Take every line from the first down to the line with "SC.camera = cam" and set it down exactly, without the pictures.

>> Start INFORMATION PROVIDED

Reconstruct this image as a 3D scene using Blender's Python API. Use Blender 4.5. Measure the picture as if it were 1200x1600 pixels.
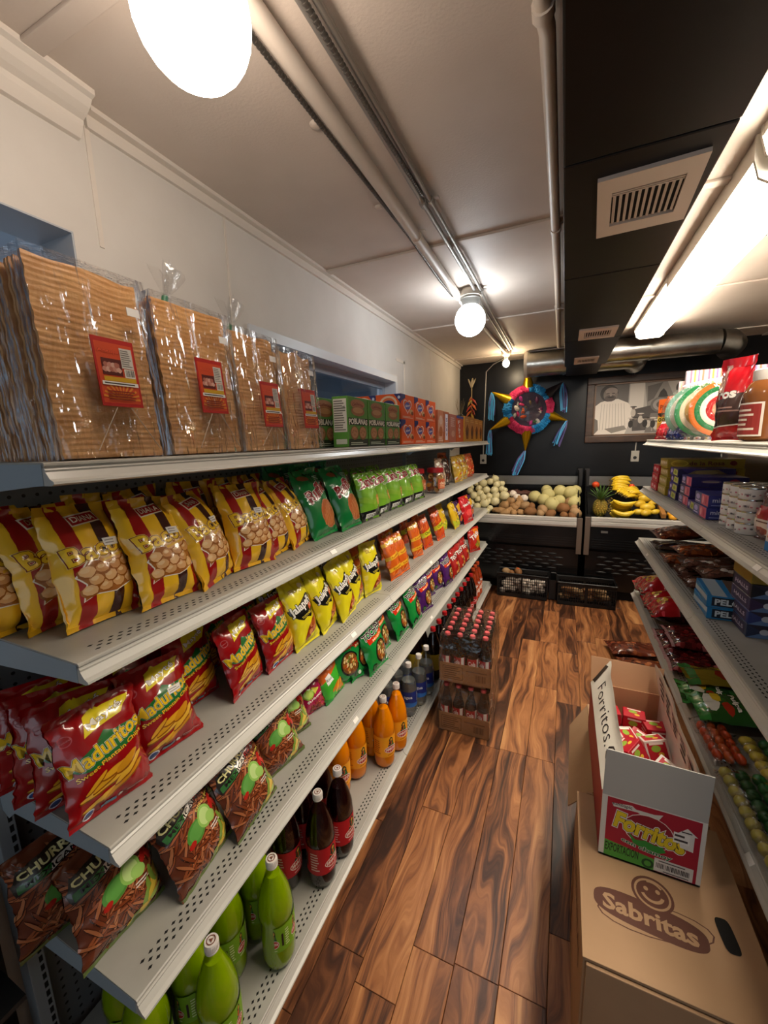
import bpy, bmesh, math, random
from mathutils import Vector, Matrix, noise
PI = math.pi
random.seed(7)
for _o in list(bpy.data.objects):
    bpy.data.objects.remove(_o)
SC = bpy.context.scene
COL = SC.collection

# ------------------------------------------------------------------ camera
cam_d = bpy.data.cameras.new('camera')
cam = bpy.data.objects.new('camera', cam_d)
COL.objects.link(cam)
cR = Vector((0.91298671, 0.40707123, -0.02735477))
cU = Vector((-0.04570713, 0.16867762, 0.98461095))
cF = Vector((-0.40542092, 0.8976864, -0.17260648))
cam.matrix_world = Matrix(((cR.x, cU.x, -cF.x, 0), (cR.y, cU.y, -cF.y, 0), (cR.z, cU.z, -cF.z, 1.5297), (0, 0, 0, 1)))
cam_d.sensor_fit = 'HORIZONTAL'
cam_d.sensor_width = 36.0
cam_d.lens = 623.7173 / 1200 * 36.0
cam_d.clip_start = 0.01
SC.camera = cam

# ------------------------------------------------------------------ light levels and exposure
W_ = bpy.data.worlds.new('world')
SC.world = W_
W_.use_nodes = True
W_.node_tree.nodes['Background'].inputs[0].default_value = (0.86, 0.93, 1.0, 1)
W_.node_tree.nodes['Background'].inputs[1].default_value = 0.6
SC.view_settings.view_transform = 'Standard'
SC.view_settings.look = 'None'
SC.view_settings.gamma = 1.0
SC.view_settings.use_curve_mapping = False
SC.view_settings.exposure = 1.15
GLOBE_FAR, GLOBE_NEAR, BULB, TUBE = 14.0, 13.0, 70.0, 18.0   # emission of the lamps the room has
SC.cycles.use_denoising = True
SC.cycles.max_bounces = 8
SC.cycles.diffuse_bounces = 4
SC.cycles.glossy_bounces = 3
SC.cycles.transmission_bounces = 6
SC.cycles.transparent_max_bounces = 24
SC.cycles.sample_clamp_indirect = 6.0
SC.cycles.caustics_reflective = False
SC.cycles.caustics_refractive = False

# ------------------------------------------------------------------ materials
def lin(h):
    h = h.lstrip('#')
    out = []
    for i in (0, 2, 4):
        c = int(h[i:i + 2], 16) / 255
        out.append(c / 12.92 if c <= 0.04045 else ((c + 0.055) / 1.055) ** 2.4)
    return (*out, 1)

MATS = {}
def new_mat(name):
    m = bpy.data.materials.new(name)
    m.use_nodes = True
    nt = m.node_tree
    return m, nt, nt.nodes['Principled BSDF']

def N(nt, t, **kw):
    n = nt.nodes.new(t)
    for k, v in kw.items():
        setattr(n, k, v)
    return n

def mat(name, col='#888888', rough=0.5, metal=0.0, spec=0.5, coat=0.0, bump=0.0, bscale=20.0, col2=None, nscale=5.0,
        nramp=(0.35, 0.65), trans=0.0, emit=None, estr=0.0, stretch=None, sub=0.0, bdist=0.01, ior=1.45, crumple=False):
    if name in MATS:
        return MATS[name]
    m, nt, b = new_mat(name)
    I = b.inputs
    c = lin(col)
    I['Base Color'].default_value = c
    I['Roughness'].default_value = rough
    I['Metallic'].default_value = metal
    I['Specular IOR Level'].default_value = spec
    I['IOR'].default_value = ior
    if coat:
        I['Coat Weight'].default_value = coat
        I['Coat Roughness'].default_value = 0.07
    if trans:
        I['Transmission Weight'].default_value = trans
    if sub:
        I['Subsurface Weight'].default_value = sub
        I['Subsurface Radius'].default_value = (0.02, 0.02, 0.02)
    if emit:
        I['Emission Color'].default_value = lin(emit)
        I['Emission Strength'].default_value = estr
    tc = None
    if col2 or bump:
        tc = N(nt, 'ShaderNodeTexCoord')
        src = tc.outputs['Object']
        if stretch:
            mp = N(nt, 'ShaderNodeMapping')
            mp.inputs['Scale'].default_value = stretch
            nt.links.new(src, mp.inputs[0])
            src = mp.outputs[0]
    if col2:
        nz = N(nt, 'ShaderNodeTexNoise')
        nz.inputs['Scale'].default_value = nscale
        nz.inputs['Detail'].default_value = 5
        nt.links.new(src, nz.inputs['Vector'])
        rp = N(nt, 'ShaderNodeValToRGB')
        rp.color_ramp.elements[0].position, rp.color_ramp.elements[1].position = nramp
        rp.color_ramp.elements[0].color = c
        rp.color_ramp.elements[1].color = lin(col2)
        nt.links.new(nz.outputs['Fac'], rp.inputs[0])
        nt.links.new(rp.outputs[0], I['Base Color'])
    if bump:
        nz = N(nt, 'ShaderNodeTexNoise')
        nz.inputs['Scale'].default_value = bscale
        nz.inputs['Detail'].default_value = 3
        if crumple:
            nz.noise_type = 'RIDGED_MULTIFRACTAL'
            nz.inputs['Detail'].default_value = 2
            nz.inputs['Distortion'].default_value = 0.6
        nt.links.new(src, nz.inputs['Vector'])
        bp = N(nt, 'ShaderNodeBump')
        bp.inputs['Strength'].default_value = bump
        bp.inputs['Distance'].default_value = bdist
        nt.links.new(nz.outputs['Fac'], bp.inputs['Height'])
        nt.links.new(bp.outputs[0], I['Normal'])
    MATS[name] = m
    return m

def foil(h):            # glossy printed plastic film of a snack bag
    return mat('print_' + h.lstrip('#'), h, rough=0.24, spec=0.45, coat=0.8, bump=0.5, bscale=7, bdist=0.016, crumple=True)
def ink(h):             # flat print on paper or board
    return mat('ink_' + h.lstrip('#'), h, rough=0.55)

def film_mat(name, tint=(1, 1, 1, 1), ior=1.5, rough=0.06, bump=0.6, bscale=16, boost=1.0, bdist=0.02, stretch=(1, 1, 1)):   # thin clear plastic film
    if name in MATS:
        return MATS[name]
    m, nt, b = new_mat(name)
    nt.nodes.remove(b)
    out = nt.nodes['Material Output']
    tr = N(nt, 'ShaderNodeBsdfTransparent')
    tr.inputs[0].default_value = tint
    gl = N(nt, 'ShaderNodeBsdfGlossy')
    gl.inputs['Roughness'].default_value = rough
    mx = N(nt, 'ShaderNodeMixShader')
    tc = N(nt, 'ShaderNodeTexCoord')
    nz = N(nt, 'ShaderNodeTexNoise')
    nz.inputs['Scale'].default_value = bscale
    nz.inputs['Detail'].default_value = 4
    mpf = N(nt, 'ShaderNodeMapping'); mpf.inputs['Scale'].default_value = stretch
    nt.links.new(tc.outputs['Object'], mpf.inputs[0]); nt.links.new(mpf.outputs[0], nz.inputs['Vector'])
    bp = N(nt, 'ShaderNodeBump')
    bp.inputs['Strength'].default_value = bump
    bp.inputs['Distance'].default_value = bdist
    nt.links.new(nz.outputs['Fac'], bp.inputs['Height'])
    nt.links.new(bp.outputs[0], gl.inputs['Normal'])
    # Schlick reflectance of a film, the same from both of its sides
    ge = N(nt, 'ShaderNodeNewGeometry')
    dt = N(nt, 'ShaderNodeVectorMath', operation='DOT_PRODUCT')
    nt.links.new(bp.outputs[0], dt.inputs[0]); nt.links.new(ge.outputs['Incoming'], dt.inputs[1])
    def mth(op, a, b=None, cl=False):
        n_ = N(nt, 'ShaderNodeMath', operation=op); n_.use_clamp = cl
        for k_, q in enumerate((a, b)):
            if q is None: continue
            if isinstance(q, (int, float)): n_.inputs[k_].default_value = q
            else: nt.links.new(q, n_.inputs[k_])
        return n_.outputs[0]
    ab = mth('ABSOLUTE', dt.outputs['Value'])
    pw = mth('POWER', mth('SUBTRACT', 1.0, ab, True), 5.0)
    r0 = ((ior - 1) / (ior + 1)) ** 2 * 2
    fac = mth('MULTIPLY', mth('ADD', mth('MULTIPLY', pw, 1 - r0), r0), boost, True)
    nt.links.new(fac, mx.inputs[0])
    nt.links.new(tr.outputs[0], mx.inputs[1])
    nt.links.new(gl.outputs[0], mx.inputs[2])
    nt.links.new(mx.outputs[0], out.inputs[0])
    MATS[name] = m
    return m

def emit_mat(name, col, s):
    if name in MATS:
        return MATS[name]
    m, nt, b = new_mat(name)
    nt.nodes.remove(b)
    e = N(nt, 'ShaderNodeEmission')
    e.inputs[0].default_value = (*col, 1)
    e.inputs[1].default_value = s
    nt.links.new(e.outputs[0], nt.nodes['Material Output'].inputs[0])
    MATS[name] = m
    return m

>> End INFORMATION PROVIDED

WRITTEN RESPONSE
Reconstruct this image as a 3D scene using Blender's Python API. Use Blender 4.5. Measure the picture as if it were 1200x1600 pixels.
import bpy, bmesh, math, random
from mathutils import Vector, Matrix, noise
PI = math.pi
random.seed(7)
for _o in list(bpy.data.objects):
    bpy.data.objects.remove(_o)
SC = bpy.context.scene
COL = SC.collection

# ------------------------------------------------------------------ camera
cam_d = bpy.data.cameras.new('camera')
cam = bpy.data.objects.new('camera', cam_d)
COL.objects.link(cam)
cR = Vector((0.91298671, 0.40707123, -0.02735477))
cU = Vector((-0.04570713, 0.16867762, 0.98461095))
cF = Vector((-0.40542092, 0.8976864, -0.17260648))
cam.matrix_world = Matrix(((cR.x, cU.x, -cF.x, 0), (cR.y, cU.y, -cF.y, 0), (cR.z, cU.z, -cF.z, 1.5297), (0, 0, 0, 1)))
cam_d.sensor_fit = 'HORIZONTAL'
cam_d.sensor_width = 36.0
cam_d.lens = 623.7173 / 1200 * 36.0
cam_d.clip_start = 0.01
SC.camera = cam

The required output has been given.